Highlights & Insights¶
- Full four-modality coverage: Compared to prior work using only face/audio/text, this work introduces the scene modality as a critical global context signal; the scene + text combination even surpasses the face + audio + text trimodal setup (80.39% vs. 69.25%).
- Regularization effect of prototype augmentation: The prototype head guides fused representations toward cleaner intra-class clusters during training and is discarded at inference, constituting a zero-cost training augmentation technique.
- Robustness-oriented engineering: 5-seed training + Optuna hyperparameter search + probability averaging ensemble forms a complete engineering paradigm for stability in competition settings.
- Missing modality handling: The fusion module incorporates a built-in binary mask mechanism that gracefully handles cases where certain modalities are unavailable.
Limitations & Future Work¶
- Substantial gap between dev/valid and final test performance (83.25% → 71.43%) reveals severe overfitting/generalization issues on the small dataset of only 1,427 video clips.
- No explicit modeling of cross-modal inconsistency: A core characteristic of A/H is the mismatch between what is said and what is expressed, yet the Transformer fusion performs generic attention aggregation without an explicit mechanism for detecting modal contradiction signals (e.g., contrastive learning or cross-modal discrepancy measures).
- Face and scene modalities are relatively weak (~62%), possibly because the pretraining tasks (AffectNet emotion classification, Kinetics action recognition) are insufficiently aligned with the A/H discrimination objective.
- Prototype augmentation degrades single-model final test performance (65.21% vs. 68.32%), and relies on ensembling for stability, suggesting the prototype head may introduce additional overfitting on small datasets.
Related Work & Insights¶
- Hallmen et al. (CVPRW 2025): Trimodal ViT + LSTM + BERT + MLP fusion.
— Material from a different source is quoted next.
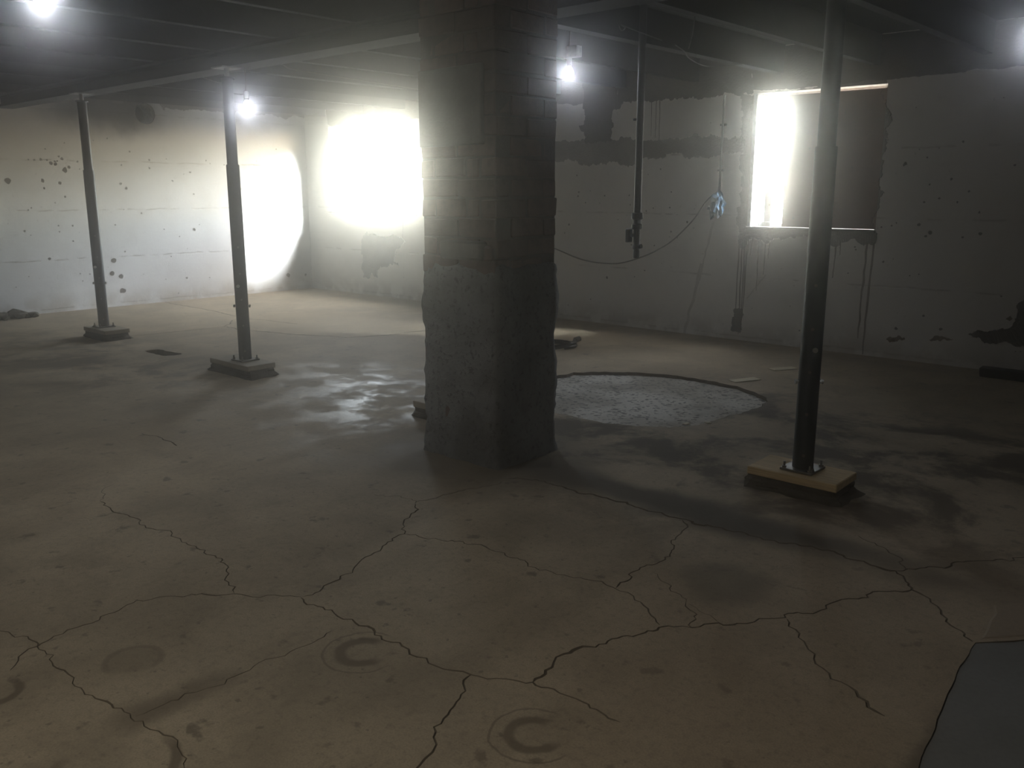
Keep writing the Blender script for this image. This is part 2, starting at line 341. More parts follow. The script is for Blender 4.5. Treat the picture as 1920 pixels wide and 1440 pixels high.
def floor_material():
    t = NT('worn concrete floor')
    o = t.tc.outputs['Object']
    big = t.ramp(t.noise(.55, 5, .6), .34, .66)
    mid = t.ramp(t.noise(2.2, 6, .62, dist=.6), .36, .68)
    fine = t.noise(38, 5, .62)
    grit = t.noise(160, 3, .6)
    col = t.mix(big, (.50, .412, .286), (.41, .338, .234))
    col = t.mix(t.math('MULTIPLY', mid, .5), col, (.255, .208, .145))
    mot = t.ramp(t.noise(4.5, 7, .7, stretch=(1, .55, 1)), .46, .66)
    col = t.mix(t.math('MULTIPLY', mot, .38), col, (.24, .195, .135))
    lite = t.ramp(t.noise(2.7, 6, .66, stretch=(.7, 1.2, 1)), .54, .72)
    col = t.mix(t.math('MULTIPLY', lite, .35), col, (.60, .505, .36))
    # brush-trowelled pale skin and dark damp patches
    damp = t.ramp(t.noise(1.5, 7, .68, dist=.25), .45, .58)
    dampzone = t.blob(t.warped(.5, 1.0), (-2.3, 4.9, 0), (2.6, 1.4, 0), .5)
    left = t.blob(t.warped(.6, .8), (-8.4, 3.25, 0), (2.2, .8, 0), .6)
    zone = t.math('MAXIMUM', dampzone, t.math('MULTIPLY', left, .8))
    dm = t.math('MULTIPLY', t.math('MULTIPLY', damp, zone), .95)
    col = t.mix(dm, col, (.075, .058, .040))
    # small chips and scuffs
    sp = t.ramp(t.noise(9, 4, .55), .62, .70)
    col = t.mix(t.math('MULTIPLY', sp, .7), col, (.13, .105, .075))
    sp2 = t.ramp(t.noise(30, 3, .5), .66, .72)
    col = t.mix(t.math('MULTIPLY', sp2, .6), col, (.12, .10, .07))
    # reddish wash towards the right
    red = t.blob(t.warped(.5, 1.2), (-.75, 2.9, 0), (1.0, 1.6, 0), .6)
    col = t.mix(t.math('MULTIPLY', red, .3), col, (.45, .335, .225))
    far = t.blob(t.warped(.25, 1.5), (-8.2, 6.15, 0), (1.45, .75, 0), .2)
    col = t.mix(t.math('MULTIPLY', far, .55), col, (.32, .25, .16))
    # rings left by pots and cans
    wv = t.warped(.012, 14)
    def C_ring(k, wdt, gap, amt, c=(.13, .098, .066)):
        nonlocal col
        x, y, r_ = D['rings'][k]
        m = t.ring(wv, (x, y, 0), r_, wdt, .5)
        if gap: m = t.math('MULTIPLY', m, t.math('SUBTRACT', 1.0, t.blob(wv, (x + gap[0] * r_, y + gap[1] * r_, 0), (r_ * gap[2], r_ * gap[2], 0), .3)))
        col = t.mix(t.math('MULTIPLY', m, amt), col, c)
    C_ring(0, .26, (.9, .9, .95), .75); C_ring(1, .22, (.8, 1.0, .95), .7)
    x, y, r_ = D['rings'][0]; 
    for k, sc in ((0, 1.75), (1, 1.75)):
        x, y, r_ = D['rings'][k]
        m = t.math('MULTIPLY', t.ring(wv, (x, y, 0), r_ * sc, .03, .5), t.math('SUBTRACT', 1.0, t.blob(wv, (x + r_ * 1.2, y + r_ * 1.2, 0), (r_ * 1.5, r_ * 1.5, 0), .2)))
        col = t.mix(t.math('MULTIPLY', m, .55), col, (.13, .10, .07))
    x, y, r_ = D['rings'][2]
    col = t.mix(t.math('MULTIPLY', t.blob(wv, (x, y, 0), (r_, r_, 0), .25), .38), col, (.17, .135, .09))
    C_ring(2, .12, (.9, -.6, .8), .4)
    x, y, r_ = D['rings'][3]
    col = t.mix(t.math('MULTIPLY', t.blob(t.warped(.08, 5), (x, y, 0), (r_, r_ * 1.1, 0), .35), .62), col, (.15, .125, .09))
    C_ring(4, .09, (-.9, .4, 1.0), .75); C_ring(5, .22, (-.8, .2, .9), .8)
    # damp halo along the long joint; darker floor round the pillar foot
    j = t.blob(t.warped(.12, 3), (-2.15, 3.55, 0), (1.15, .15, 0), .6)
    col = t.mix(t.math('MULTIPLY', j, .95), col, (.085, .07, .052))
    j = t.blob(t.warped(.03, 9), (-.585, 2.3, 0), (.035, .5, 0), .8)
    col = t.mix(t.math('MULTIPLY', j, .7), col, (.10, .08, .06))
    j = t.blob(t.warped(.15, 3), (-3.47, 3.55, 0), (.66, .62, 0), .4)
    col = t.mix(t.math('MULTIPLY', j, .65), col, (.10, .082, .06))
    q0, q1 = D['cracks'][20][1][1], D['cracks'][20][1][-1]
    wv2 = t.warped(.03, 8)
    for k in range(5):
        u = .45 + .55 * k / 4
        j = t.blob(wv2, (q0[0] + (q1[0] - q0[0]) * u, q0[1] + (q1[1] - q0[1]) * u, 0), (.035 + .03 * u, .035 + .03 * u, 0), .8)
        col = t.mix(t.math('MULTIPLY', j, .25 + .3 * u), col, (.12, .09, .062))
    col = t.mix(t.ramp(fine, .45, .8, 0, .45), col, (.15, .122, .086))
    col = t.mix(t.ramp(grit, .35, .75, 0, .35), col, (.13, .105, .073))
    # wet sheen where the floor has been rubbed smooth, by the second post
    wet = t.blob(t.warped(.7, 1.3), (-5.6, 3.75, 0), (1.5, 1.0, 0), .6)
    wet = t.math('MULTIPLY', wet, t.ramp(t.noise(3.0, 5, .6), .42, .62))
    ro = t.math('SUBTRACT', .80, t.math('MULTIPLY', wet, .42))
    ro = t.math('ADD', ro, t.math('MULTIPLY', fine, .12))
    n1 = t.bump(t.noise(1.8, 4, .55), .35, .02)
    n2 = t.bump(fine, .35, .004, n1); n3 = t.bump(grit, .2, .0015, n2)
    return t.done(col, ro, n3, 0, .28)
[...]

The present work adds a scene modality and substitutes Mamba + prototype augmentation, yielding a more systematic approach.
- Savchenko & Savchenko (CVPRW 2025): Lightweight text + face fusion; best validation performance achieved by combining two modalities. The present work covers four modalities with a more flexible Transformer fusion.
- González-González et al. (ICLR 2026): BAH dataset creators who established multiple baselines. This work builds upon their foundation by introducing VideoMAE scene modeling and prototype augmentation.
- Future Directions: ① The essence of A/H is cross-modal "contradiction detection"; future work could explicitly model modal consistency/contradiction via contrastive learning or discrepancy measures. ② Prototype-augmented classification is transferable to other fine-grained emotion recognition tasks with limited data. ③ The success of Mamba in audio temporal modeling provides a lightweight alternative for speech-based tasks.
Rating¶
- Novelty: ⭐⭐⭐ — A competition technical report; individual components are drawn from existing work, though the introduction of the scene modality and prototype-augmented fusion offer some originality.
- Experimental Thoroughness: ⭐⭐⭐⭐ — 7 unimodal configurations + 7 fusion/ensemble configurations + 10 bimodal/trimodal ablations provide comprehensive analysis.
- Writing Quality: ⭐⭐⭐⭐ — Clear structure, information-rich experimental tables, and complete descriptions of each module.
- Value: ⭐⭐⭐ — A competition technical report with reference value for multimodal fusion in affective computing, though generalization issues remain to be addressed.